The effects of alloying and pressing routes in equal channel angular pressing of Cu-Fe-Cr and Cu-Fe-Cr-Ag composites

Equal channel angular pressing (ECAP) was carried out on Cu-Fe-Cr and Cu-Fe-Cr-Ag composites at room temperature. ECAPed Cu-Fe-Cr and Cu-Fe-Cr-Ag exhibited ultrafine-grained microstructures with the shape and distribution of Fe-Cr phase were dependent on the processing routes. In route A, the initial dendrites of Fe-Cr phase were elongated along the shear direction and developed into filaments, whereas in route Bc the initial dendrites became finer by fragmentation with no pronounced change of the shape. The hardness of ECAPed Cu-Fe-Cr-Ag is greater than that of ECAPed Cu-Fe-Cr. The higher hardness in Cu-Fe-Cr-Ag is ascribed to the more effective matrix strengthening due to the dislocation storage and the precipitation hardening.

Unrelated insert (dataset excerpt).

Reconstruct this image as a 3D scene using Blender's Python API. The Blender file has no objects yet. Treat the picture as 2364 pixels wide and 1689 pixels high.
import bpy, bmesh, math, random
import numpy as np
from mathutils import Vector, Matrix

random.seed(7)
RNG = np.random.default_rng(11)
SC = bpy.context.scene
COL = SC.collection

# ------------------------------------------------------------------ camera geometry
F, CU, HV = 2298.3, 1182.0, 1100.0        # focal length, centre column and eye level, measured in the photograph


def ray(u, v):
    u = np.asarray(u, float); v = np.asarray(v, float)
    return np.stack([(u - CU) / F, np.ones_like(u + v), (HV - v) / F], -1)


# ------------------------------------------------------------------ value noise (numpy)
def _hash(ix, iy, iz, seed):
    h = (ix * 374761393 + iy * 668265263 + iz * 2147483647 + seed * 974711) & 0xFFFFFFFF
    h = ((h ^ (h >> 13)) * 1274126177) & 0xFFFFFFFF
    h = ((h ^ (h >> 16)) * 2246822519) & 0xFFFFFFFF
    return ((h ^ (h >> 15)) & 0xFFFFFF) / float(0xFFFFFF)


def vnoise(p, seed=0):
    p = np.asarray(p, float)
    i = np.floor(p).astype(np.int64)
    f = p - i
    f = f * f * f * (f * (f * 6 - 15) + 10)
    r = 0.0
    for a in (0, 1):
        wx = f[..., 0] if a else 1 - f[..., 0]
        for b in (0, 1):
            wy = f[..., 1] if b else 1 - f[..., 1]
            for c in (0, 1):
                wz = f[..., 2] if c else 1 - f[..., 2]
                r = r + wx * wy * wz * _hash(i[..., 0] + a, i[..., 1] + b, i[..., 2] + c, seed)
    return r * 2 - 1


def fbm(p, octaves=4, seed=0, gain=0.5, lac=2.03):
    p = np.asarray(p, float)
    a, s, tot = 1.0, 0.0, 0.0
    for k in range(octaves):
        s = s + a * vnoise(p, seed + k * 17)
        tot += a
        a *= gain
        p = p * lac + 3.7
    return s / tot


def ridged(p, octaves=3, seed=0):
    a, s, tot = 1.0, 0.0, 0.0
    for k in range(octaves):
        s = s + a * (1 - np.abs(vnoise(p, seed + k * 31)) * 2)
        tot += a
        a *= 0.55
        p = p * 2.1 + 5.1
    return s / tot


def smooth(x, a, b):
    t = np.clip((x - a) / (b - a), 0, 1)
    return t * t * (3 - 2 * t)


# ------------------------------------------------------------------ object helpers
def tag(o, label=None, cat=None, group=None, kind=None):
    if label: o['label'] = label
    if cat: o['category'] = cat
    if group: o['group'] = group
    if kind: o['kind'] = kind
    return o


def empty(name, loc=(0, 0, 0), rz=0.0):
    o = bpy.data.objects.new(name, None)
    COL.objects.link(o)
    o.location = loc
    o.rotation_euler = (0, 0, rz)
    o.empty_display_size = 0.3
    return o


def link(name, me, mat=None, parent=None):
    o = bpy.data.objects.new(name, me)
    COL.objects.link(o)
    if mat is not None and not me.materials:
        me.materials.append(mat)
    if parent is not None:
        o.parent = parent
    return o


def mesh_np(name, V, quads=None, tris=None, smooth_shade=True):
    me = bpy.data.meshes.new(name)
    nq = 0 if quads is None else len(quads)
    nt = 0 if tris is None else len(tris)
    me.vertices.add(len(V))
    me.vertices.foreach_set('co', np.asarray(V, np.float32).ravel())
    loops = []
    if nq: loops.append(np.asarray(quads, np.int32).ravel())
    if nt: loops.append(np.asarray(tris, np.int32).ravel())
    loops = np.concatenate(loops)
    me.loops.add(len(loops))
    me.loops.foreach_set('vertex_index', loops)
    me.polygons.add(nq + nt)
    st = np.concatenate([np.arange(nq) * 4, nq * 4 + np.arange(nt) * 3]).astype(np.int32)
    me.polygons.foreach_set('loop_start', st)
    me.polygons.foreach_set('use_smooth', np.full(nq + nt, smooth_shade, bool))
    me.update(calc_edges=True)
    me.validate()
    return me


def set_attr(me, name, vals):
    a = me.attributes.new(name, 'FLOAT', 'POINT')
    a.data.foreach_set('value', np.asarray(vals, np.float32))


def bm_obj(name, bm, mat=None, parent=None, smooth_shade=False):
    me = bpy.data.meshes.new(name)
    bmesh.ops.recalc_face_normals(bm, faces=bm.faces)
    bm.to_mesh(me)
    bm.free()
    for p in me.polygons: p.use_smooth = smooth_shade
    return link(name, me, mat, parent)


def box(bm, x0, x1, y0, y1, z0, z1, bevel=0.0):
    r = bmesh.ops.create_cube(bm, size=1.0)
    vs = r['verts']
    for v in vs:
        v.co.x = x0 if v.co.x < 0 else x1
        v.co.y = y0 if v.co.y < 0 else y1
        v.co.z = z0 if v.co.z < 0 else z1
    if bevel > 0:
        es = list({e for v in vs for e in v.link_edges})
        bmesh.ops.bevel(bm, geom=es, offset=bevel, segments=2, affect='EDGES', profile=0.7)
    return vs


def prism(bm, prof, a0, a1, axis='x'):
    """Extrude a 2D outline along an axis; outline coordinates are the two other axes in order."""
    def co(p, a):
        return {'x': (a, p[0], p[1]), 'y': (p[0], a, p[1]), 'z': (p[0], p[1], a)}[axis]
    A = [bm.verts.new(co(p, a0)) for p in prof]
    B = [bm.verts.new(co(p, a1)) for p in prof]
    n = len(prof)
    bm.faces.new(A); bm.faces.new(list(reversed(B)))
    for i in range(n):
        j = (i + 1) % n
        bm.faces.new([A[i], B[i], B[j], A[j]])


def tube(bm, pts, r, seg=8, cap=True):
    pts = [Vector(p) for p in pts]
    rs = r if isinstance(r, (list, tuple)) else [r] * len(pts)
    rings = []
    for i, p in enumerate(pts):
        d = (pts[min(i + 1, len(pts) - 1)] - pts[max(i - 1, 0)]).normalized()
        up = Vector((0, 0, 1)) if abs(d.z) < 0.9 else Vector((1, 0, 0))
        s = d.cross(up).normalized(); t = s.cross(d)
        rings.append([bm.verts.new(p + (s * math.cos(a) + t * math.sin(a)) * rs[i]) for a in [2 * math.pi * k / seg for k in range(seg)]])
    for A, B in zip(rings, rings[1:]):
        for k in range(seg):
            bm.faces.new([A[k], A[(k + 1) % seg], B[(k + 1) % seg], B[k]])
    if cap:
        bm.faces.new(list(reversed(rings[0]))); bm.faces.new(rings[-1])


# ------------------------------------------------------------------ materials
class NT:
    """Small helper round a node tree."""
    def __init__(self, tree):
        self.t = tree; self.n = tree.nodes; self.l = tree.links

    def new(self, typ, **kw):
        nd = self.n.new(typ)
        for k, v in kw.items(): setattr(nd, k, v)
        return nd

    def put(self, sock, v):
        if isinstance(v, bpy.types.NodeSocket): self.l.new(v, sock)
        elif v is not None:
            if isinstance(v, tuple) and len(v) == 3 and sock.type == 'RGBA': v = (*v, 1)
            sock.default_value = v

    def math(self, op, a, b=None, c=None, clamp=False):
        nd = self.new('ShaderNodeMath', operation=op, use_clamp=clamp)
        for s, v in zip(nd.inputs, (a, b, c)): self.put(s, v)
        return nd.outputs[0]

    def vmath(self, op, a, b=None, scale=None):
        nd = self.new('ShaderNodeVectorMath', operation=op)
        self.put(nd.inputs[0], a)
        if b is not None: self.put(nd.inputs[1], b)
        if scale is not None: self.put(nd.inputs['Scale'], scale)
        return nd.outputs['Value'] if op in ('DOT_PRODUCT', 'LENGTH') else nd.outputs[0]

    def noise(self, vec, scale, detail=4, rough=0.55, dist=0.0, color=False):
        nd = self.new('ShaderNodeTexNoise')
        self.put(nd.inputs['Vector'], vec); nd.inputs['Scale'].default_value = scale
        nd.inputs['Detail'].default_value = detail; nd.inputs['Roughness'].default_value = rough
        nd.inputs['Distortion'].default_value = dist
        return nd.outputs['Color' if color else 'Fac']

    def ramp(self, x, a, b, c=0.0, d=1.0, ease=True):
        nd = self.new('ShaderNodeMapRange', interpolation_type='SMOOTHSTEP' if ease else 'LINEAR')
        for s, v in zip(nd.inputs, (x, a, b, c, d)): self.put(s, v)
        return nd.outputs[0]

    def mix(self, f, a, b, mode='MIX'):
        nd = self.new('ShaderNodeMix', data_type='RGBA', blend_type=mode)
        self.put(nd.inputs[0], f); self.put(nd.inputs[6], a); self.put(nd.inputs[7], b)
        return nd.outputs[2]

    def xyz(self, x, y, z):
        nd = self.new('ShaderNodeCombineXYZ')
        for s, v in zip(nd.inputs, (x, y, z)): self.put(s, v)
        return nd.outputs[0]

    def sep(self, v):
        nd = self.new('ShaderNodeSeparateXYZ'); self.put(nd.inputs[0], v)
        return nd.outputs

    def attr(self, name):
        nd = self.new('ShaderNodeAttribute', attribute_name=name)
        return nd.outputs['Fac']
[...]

The hardness of ECAPed Cu-Fe-Cr was lower than that of the drawn Cu-Fe-Cr at the same deformation strain because of the less effective refinement and elongation of the two-phase filamentary microstructure. The addition of silver was found to increase the hardness of the ECAPed composite above the strength level of heavily drawn Cu-Fe-Cr, rendering the processing method of applying alloying and ECAP to Cu-Fe-Cr composite an attractive approach to producing bulky high strength Cu base composites.